# [INSTRUCTIONS FOR THE TASK]
Every line that holds "picture" should be shown.

## begin SOURCE DATA

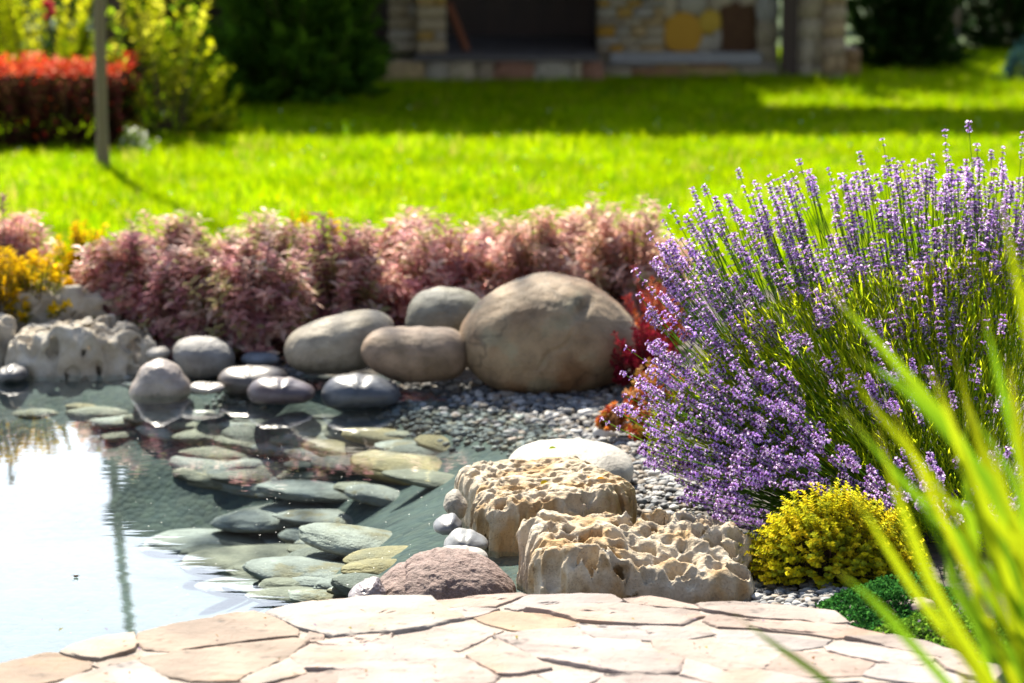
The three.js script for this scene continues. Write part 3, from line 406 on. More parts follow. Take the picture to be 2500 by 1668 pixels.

## end SOURCE DATA
## begin SOURCE DATA

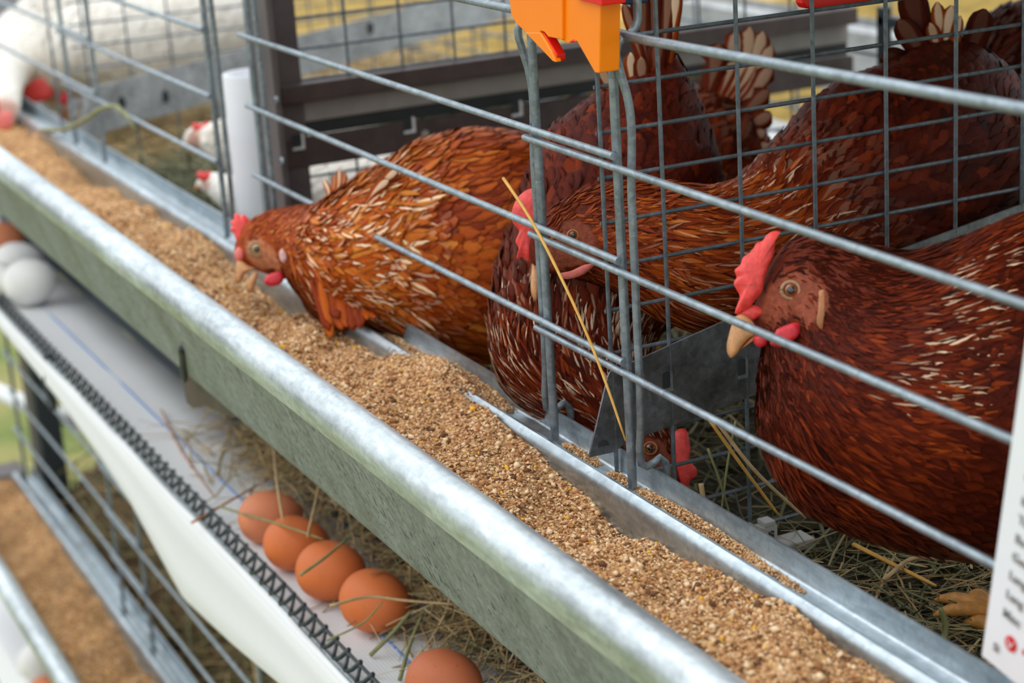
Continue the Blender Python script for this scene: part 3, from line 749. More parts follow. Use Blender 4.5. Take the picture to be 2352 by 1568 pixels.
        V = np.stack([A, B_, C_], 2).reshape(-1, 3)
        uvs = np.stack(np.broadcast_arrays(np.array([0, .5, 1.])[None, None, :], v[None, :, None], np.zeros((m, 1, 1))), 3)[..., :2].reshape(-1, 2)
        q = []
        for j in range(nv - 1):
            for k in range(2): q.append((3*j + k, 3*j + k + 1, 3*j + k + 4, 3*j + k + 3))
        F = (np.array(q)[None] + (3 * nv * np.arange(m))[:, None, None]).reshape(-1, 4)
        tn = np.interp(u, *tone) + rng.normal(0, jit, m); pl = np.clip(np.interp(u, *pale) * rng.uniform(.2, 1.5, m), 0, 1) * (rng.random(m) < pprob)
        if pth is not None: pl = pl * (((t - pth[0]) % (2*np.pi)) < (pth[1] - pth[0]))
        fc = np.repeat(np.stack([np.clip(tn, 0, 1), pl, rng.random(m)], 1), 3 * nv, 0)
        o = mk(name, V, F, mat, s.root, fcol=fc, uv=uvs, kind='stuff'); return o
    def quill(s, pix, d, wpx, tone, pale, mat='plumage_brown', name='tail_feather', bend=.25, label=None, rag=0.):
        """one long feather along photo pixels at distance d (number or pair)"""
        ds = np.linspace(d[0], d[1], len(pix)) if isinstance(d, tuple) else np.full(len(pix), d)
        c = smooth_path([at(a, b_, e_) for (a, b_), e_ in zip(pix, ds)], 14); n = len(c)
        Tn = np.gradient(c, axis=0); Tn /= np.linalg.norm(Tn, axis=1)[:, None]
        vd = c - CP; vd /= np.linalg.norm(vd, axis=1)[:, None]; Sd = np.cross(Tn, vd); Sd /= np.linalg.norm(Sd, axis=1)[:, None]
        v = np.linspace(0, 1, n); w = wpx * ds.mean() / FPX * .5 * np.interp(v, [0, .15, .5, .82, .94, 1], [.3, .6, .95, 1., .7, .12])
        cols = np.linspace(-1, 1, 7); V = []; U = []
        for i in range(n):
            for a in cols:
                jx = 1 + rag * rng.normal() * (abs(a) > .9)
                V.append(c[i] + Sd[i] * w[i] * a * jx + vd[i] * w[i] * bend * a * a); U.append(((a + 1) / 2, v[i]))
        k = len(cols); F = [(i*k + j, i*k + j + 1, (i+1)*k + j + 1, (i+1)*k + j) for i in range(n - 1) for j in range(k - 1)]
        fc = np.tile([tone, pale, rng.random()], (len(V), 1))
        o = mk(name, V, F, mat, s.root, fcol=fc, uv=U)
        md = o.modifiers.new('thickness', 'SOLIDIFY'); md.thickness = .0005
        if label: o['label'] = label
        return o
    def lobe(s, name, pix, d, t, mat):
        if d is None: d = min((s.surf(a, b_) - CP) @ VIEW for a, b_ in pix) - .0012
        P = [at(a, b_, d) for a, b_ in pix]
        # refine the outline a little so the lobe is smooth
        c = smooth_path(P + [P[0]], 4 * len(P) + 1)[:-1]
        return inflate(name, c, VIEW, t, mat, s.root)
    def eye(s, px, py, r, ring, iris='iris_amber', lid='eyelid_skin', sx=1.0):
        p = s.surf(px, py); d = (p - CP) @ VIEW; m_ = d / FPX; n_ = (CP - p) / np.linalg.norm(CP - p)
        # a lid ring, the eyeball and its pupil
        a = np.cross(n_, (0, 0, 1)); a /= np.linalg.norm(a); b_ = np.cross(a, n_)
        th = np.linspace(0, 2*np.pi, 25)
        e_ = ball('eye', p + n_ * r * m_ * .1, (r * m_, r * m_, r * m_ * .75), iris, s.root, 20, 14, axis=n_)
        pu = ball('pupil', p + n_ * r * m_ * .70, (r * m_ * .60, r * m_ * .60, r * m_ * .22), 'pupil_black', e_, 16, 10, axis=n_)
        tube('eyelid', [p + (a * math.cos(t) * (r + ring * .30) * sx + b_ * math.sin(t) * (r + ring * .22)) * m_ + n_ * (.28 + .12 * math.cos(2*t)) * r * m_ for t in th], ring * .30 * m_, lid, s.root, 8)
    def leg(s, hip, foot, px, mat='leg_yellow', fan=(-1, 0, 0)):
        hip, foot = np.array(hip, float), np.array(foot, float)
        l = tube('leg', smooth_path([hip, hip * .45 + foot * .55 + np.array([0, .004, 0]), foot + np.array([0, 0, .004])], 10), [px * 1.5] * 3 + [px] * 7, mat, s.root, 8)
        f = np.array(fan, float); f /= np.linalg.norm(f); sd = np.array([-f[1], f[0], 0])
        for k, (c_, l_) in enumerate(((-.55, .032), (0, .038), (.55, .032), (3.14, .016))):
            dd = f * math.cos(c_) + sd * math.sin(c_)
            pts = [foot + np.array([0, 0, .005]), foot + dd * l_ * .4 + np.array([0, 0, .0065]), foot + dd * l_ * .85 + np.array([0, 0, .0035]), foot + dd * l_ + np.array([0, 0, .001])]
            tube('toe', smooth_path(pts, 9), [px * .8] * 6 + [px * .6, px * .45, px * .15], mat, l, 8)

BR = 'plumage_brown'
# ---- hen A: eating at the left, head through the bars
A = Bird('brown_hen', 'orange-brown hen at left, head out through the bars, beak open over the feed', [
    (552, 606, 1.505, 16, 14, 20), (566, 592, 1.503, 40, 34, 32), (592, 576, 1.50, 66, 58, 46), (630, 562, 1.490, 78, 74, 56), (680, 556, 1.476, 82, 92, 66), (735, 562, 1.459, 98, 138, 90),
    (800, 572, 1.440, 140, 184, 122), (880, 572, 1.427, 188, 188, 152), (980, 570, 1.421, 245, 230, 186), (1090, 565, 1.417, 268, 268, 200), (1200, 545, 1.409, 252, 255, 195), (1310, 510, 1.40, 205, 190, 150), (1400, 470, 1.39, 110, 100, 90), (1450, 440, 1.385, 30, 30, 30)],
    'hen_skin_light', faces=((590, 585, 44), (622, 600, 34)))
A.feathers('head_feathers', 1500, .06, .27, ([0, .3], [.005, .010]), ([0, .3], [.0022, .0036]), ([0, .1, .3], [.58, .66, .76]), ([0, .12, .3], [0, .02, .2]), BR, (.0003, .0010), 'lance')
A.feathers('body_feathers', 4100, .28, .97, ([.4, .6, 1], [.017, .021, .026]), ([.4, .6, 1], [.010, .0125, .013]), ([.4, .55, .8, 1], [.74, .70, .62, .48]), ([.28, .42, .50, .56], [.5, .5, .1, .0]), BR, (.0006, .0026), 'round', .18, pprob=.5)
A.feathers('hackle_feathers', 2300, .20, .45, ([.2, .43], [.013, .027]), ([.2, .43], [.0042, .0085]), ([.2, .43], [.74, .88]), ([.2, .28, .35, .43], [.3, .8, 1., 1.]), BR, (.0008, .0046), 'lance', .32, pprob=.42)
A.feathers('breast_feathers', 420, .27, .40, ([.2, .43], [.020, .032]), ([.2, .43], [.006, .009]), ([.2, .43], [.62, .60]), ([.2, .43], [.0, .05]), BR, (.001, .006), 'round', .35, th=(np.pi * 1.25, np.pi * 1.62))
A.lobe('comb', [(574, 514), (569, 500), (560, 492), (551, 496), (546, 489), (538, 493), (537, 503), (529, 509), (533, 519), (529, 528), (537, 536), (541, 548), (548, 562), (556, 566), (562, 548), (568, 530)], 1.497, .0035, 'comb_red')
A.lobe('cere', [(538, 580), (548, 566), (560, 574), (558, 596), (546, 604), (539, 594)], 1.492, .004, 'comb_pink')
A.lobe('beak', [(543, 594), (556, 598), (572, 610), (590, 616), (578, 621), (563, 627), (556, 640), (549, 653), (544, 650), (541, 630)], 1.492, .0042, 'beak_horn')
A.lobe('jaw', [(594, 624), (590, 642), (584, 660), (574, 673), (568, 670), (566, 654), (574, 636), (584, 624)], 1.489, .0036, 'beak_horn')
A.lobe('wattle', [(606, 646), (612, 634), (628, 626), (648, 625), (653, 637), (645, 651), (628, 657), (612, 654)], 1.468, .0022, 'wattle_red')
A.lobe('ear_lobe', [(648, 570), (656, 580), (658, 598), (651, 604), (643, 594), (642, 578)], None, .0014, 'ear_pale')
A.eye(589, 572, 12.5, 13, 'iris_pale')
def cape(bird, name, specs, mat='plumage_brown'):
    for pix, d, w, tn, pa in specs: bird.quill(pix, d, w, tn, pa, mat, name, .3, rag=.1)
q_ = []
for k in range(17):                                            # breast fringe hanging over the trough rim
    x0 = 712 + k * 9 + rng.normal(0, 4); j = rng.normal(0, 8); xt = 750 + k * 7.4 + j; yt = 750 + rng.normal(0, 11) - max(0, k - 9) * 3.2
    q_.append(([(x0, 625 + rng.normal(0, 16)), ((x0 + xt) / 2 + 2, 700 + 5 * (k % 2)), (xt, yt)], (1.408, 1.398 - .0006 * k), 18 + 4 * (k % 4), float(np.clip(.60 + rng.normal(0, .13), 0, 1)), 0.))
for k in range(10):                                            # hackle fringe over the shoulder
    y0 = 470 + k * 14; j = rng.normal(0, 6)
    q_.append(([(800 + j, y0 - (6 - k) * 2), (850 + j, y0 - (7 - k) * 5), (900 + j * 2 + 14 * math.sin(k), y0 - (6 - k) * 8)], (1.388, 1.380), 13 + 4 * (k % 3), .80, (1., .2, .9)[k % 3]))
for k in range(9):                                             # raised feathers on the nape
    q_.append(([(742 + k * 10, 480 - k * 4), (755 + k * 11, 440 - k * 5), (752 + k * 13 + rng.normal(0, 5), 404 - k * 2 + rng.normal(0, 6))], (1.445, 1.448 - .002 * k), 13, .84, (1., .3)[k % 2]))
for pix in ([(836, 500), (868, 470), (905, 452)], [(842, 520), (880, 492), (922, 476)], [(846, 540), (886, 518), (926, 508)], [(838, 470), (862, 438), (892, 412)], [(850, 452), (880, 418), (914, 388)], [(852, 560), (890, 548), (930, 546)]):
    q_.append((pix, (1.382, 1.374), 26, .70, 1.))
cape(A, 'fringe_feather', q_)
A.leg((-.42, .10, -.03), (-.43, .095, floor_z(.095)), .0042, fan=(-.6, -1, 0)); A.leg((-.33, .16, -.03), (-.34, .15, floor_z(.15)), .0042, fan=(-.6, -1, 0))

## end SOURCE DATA

# [TASK OUTPUT]
The three.js script for this scene continues. Write part 3, from line 406 on. More parts follow. Take the picture to be 2500 by 1668 pixels.
Continue the Blender Python script for this scene: part 3, from line 749. More parts follow. Use Blender 4.5. Take the picture to be 2352 by 1568 pixels.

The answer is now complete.